** begin DATA SECTION **
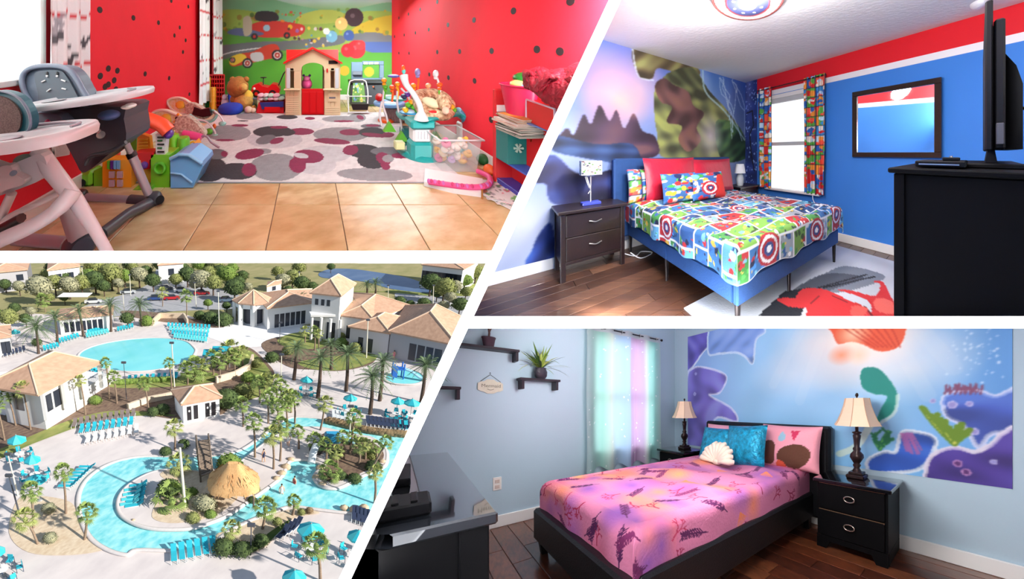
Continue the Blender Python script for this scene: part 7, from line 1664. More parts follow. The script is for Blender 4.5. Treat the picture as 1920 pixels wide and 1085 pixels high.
for s_ in (.05, .35, .65, .97): p = Vector((*G(71, 739, 5.6), 0)).lerp(Vector((*G(189, 678, 5.6), 0)), s_); pv.part('column', MB().box((p.x - .55, p.y + .6, 1.5), (p.x - .05, p.y + 1.1, 5.5), .03), STUC)
# restroom hut
ht, W4 = house('restroom_hut', 'small white hut with a tan hipped roof and four dark doors by the lower deck', [(339, 757), (417, 743), (399, 719), (321, 731)], 2.7, 1.1, [], inset=.45)
for s_, k in ((.16, 1), (.34, 0), (.66, 1), (.83, 0)):
    o_ = opening(ht, W4[0], W4[1], s_, .62, .05, 2.05, M('dark_door', (40, 36, 40), .5), 'door')
    if k: d = (W4[1] - W4[0]).normalized(); c = W4[0] + (W4[1] - W4[0]) * s_ + Vector((d.y, -d.x, 0)) * .09; ht.part('door_sign', MB().add([c + Vector((math.cos(a) * .13 * d.x, math.cos(a) * .13 * d.y, 1.4 + .16 * math.sin(a))) for a in [i * math.pi / 5 for i in range(10)]], [tuple(range(10))]), STUC)
house('cabana_row', 'low white cabana row with tan roof behind the left palms', [(106, 598), (212, 588), (214, 572), (112, 580)], 3.2, 1.0, [(0, .12 + .11 * k, .9, .2, 2.3) for k in range(7)])
house('side_cabana', 'white cabana cut off by the left edge of the picture', [(-60, 640), (22, 629), (20, 608), (-60, 616)], 3.4, 1.0, [(0, .8, .9, .2, 2.4), (0, .92, .9, .2, 2.4)])
house('distant_house', 'tan roofed grey house in the top left corner', [(-30, 512), (52, 504), (58, 485), (-30, 490)], 5.5, 1.5, [(0, .45, 2.0, .2, 3), (0, .8, 2.0, 2.5, 4.2)], GREYW)
house('distant_house', 'pale house beyond the trees right of the corner house', [(88, 506), (150, 498), (150, 484), (90, 488)], 5.5, 1.5, [(0, .3, 2, 2, 4), (0, .7, 2, 2, 4)])
house('distant_house', 'tan roofed house behind the road at the top', [(295, 496), (345, 492), (345, 480), (295, 482)], 5.5, 1.5, [(0, .5, 2, 2, 4)])
house('distant_building', 'white building with dark windows in the top right corner beyond the lake', [(790, 495), (870, 504), (900, 488), (800, 480)], 6.5, 1.5, [(0, .1 + .1 * k, 2.2, 1, 4.8) for k in range(9)])
house('entry_kiosk', 'small white rooftop block behind the clubhouse wing', [(500, 536), (528, 530), (528, 524), (502, 528)], 6.2, .4, [(0, .5, 1.5, 4.8, 5.8)], inset=.2)
solo(F, 'shade_canopy', MB().box((*G(110, 576), 2.6), (G(178, 566)[0], G(110, 576)[1] + 5, 2.75), .02), STUC, 'white flat shade canopy behind the cabana row', 'canopy', (*G(110, 576), 2.6), abs_=True)
# low garden walls
def gwall(pts, h, lab):
    P_ = [G(u, v) for u, v in pts]; m = MB()
    for A_, B_ in zip(P_[:-1], P_[1:]):
        d = Vector((B_[0] - A_[0], B_[1] - A_[1], 0)).normalized() * .2; nn = Vector((-d.y, d.x, 0)); A3, B3 = Vector((*A_, -.25)), Vector((*B_, -.25)); u_ = Vector((0, 0, h + .25))
        V = [A3 - nn, B3 - nn, B3 + nn, A3 + nn]; V += [v + u_ for v in V]; m.add(V, [(0, 1, 5, 4), (1, 2, 6, 5), (2, 3, 7, 6), (3, 0, 4, 7), (4, 5, 6, 7)])
    return solo(F, 'garden_wall', m, M('tan_block', (216, 196, 172), .85, var=.08, vs=2), lab, 'wall', (*P_[0], 0), abs_=True)
gwall([(240, 765), (275, 752), (310, 745), (322, 742)], .7, 'curved tan garden wall left of the small hut')
gwall([(405, 715), (440, 705), (468, 690), (474, 672)], .9, 'curved tan garden wall above the small hut by the palms')
gwall([(285, 608), (300, 594), (345, 594), (352, 606)], 1.0, 'low white garden wall behind the far row of loungers')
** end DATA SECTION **
= WHAT TO WORK ON =
Quote the material exactly. Pictures stay out.

= OUTPUT OF THE EXERCISE =
Continue the Blender Python script for this scene: part 7, from line 1664. More parts follow. The script is for Blender 4.5. Treat the picture as 1920 pixels wide and 1085 pixels high.
for s_ in (.05, .35, .65, .97): p = Vector((*G(71, 739, 5.6), 0)).lerp(Vector((*G(189, 678, 5.6), 0)), s_); pv.part('column', MB().box((p.x - .55, p.y + .6, 1.5), (p.x - .05, p.y + 1.1, 5.5), .03), STUC)
# restroom hut
ht, W4 = house('restroom_hut', 'small white hut with a tan hipped roof and four dark doors by the lower deck', [(339, 757), (417, 743), (399, 719), (321, 731)], 2.7, 1.1, [], inset=.45)
for s_, k in ((.16, 1), (.34, 0), (.66, 1), (.83, 0)):
    o_ = opening(ht, W4[0], W4[1], s_, .62, .05, 2.05, M('dark_door', (40, 36, 40), .5), 'door')
    if k: d = (W4[1] - W4[0]).normalized(); c = W4[0] + (W4[1] - W4[0]) * s_ + Vector((d.y, -d.x, 0)) * .09; ht.part('door_sign', MB().add([c + Vector((math.cos(a) * .13 * d.x, math.cos(a) * .13 * d.y, 1.4 + .16 * math.sin(a))) for a in [i * math.pi / 5 for i in range(10)]], [tuple(range(10))]), STUC)
house('cabana_row', 'low white cabana row with tan roof behind the left palms', [(106, 598), (212, 588), (214, 572), (112, 580)], 3.2, 1.0, [(0, .12 + .11 * k, .9, .2, 2.3) for k in range(7)])
house('side_cabana', 'white cabana cut off by the left edge of the picture', [(-60, 640), (22, 629), (20, 608), (-60, 616)], 3.4, 1.0, [(0, .8, .9, .2, 2.4), (0, .92, .9, .2, 2.4)])
house('distant_house', 'tan roofed grey house in the top left corner', [(-30, 512), (52, 504), (58, 485), (-30, 490)], 5.5, 1.5, [(0, .45, 2.0, .2, 3), (0, .8, 2.0, 2.5, 4.2)], GREYW)
house('distant_house', 'pale house beyond the trees right of the corner house', [(88, 506), (150, 498), (150, 484), (90, 488)], 5.5, 1.5, [(0, .3, 2, 2, 4), (0, .7, 2, 2, 4)])
house('distant_house', 'tan roofed house behind the road at the top', [(295, 496), (345, 492), (345, 480), (295, 482)], 5.5, 1.5, [(0, .5, 2, 2, 4)])
house('distant_building', 'white building with dark windows in the top right corner beyond the lake', [(790, 495), (870, 504), (900, 488), (800, 480)], 6.5, 1.5, [(0, .1 + .1 * k, 2.2, 1, 4.8) for k in range(9)])
house('entry_kiosk', 'small white rooftop block behind the clubhouse wing', [(500, 536), (528, 530), (528, 524), (502, 528)], 6.2, .4, [(0, .5, 1.5, 4.8, 5.8)], inset=.2)
solo(F, 'shade_canopy', MB().box((*G(110, 576), 2.6), (G(178, 566)[0], G(110, 576)[1] + 5, 2.75), .02), STUC, 'white flat shade canopy behind the cabana row', 'canopy', (*G(110, 576), 2.6), abs_=True)
# low garden walls
def gwall(pts, h, lab):
    P_ = [G(u, v) for u, v in pts]; m = MB()
    for A_, B_ in zip(P_[:-1], P_[1:]):
        d = Vector((B_[0] - A_[0], B_[1] - A_[1], 0)).normalized() * .2; nn = Vector((-d.y, d.x, 0)); A3, B3 = Vector((*A_, -.25)), Vector((*B_, -.25)); u_ = Vector((0, 0, h + .25))
        V = [A3 - nn, B3 - nn, B3 + nn, A3 + nn]; V += [v + u_ for v in V]; m.add(V, [(0, 1, 5, 4), (1, 2, 6, 5), (2, 3, 7, 6), (3, 0, 4, 7), (4, 5, 6, 7)])
    return solo(F, 'garden_wall', m, M('tan_block', (216, 196, 172), .85, var=.08, vs=2), lab, 'wall', (*P_[0], 0), abs_=True)
gwall([(240, 765), (275, 752), (310, 745), (322, 742)], .7, 'curved tan garden wall left of the small hut')
gwall([(405, 715), (440, 705), (468, 690), (474, 672)], .9, 'curved tan garden wall above the small hut by the palms')
gwall([(285, 608), (300, 594), (345, 594), (352, 606)], 1.0, 'low white garden wall behind the far row of loungers')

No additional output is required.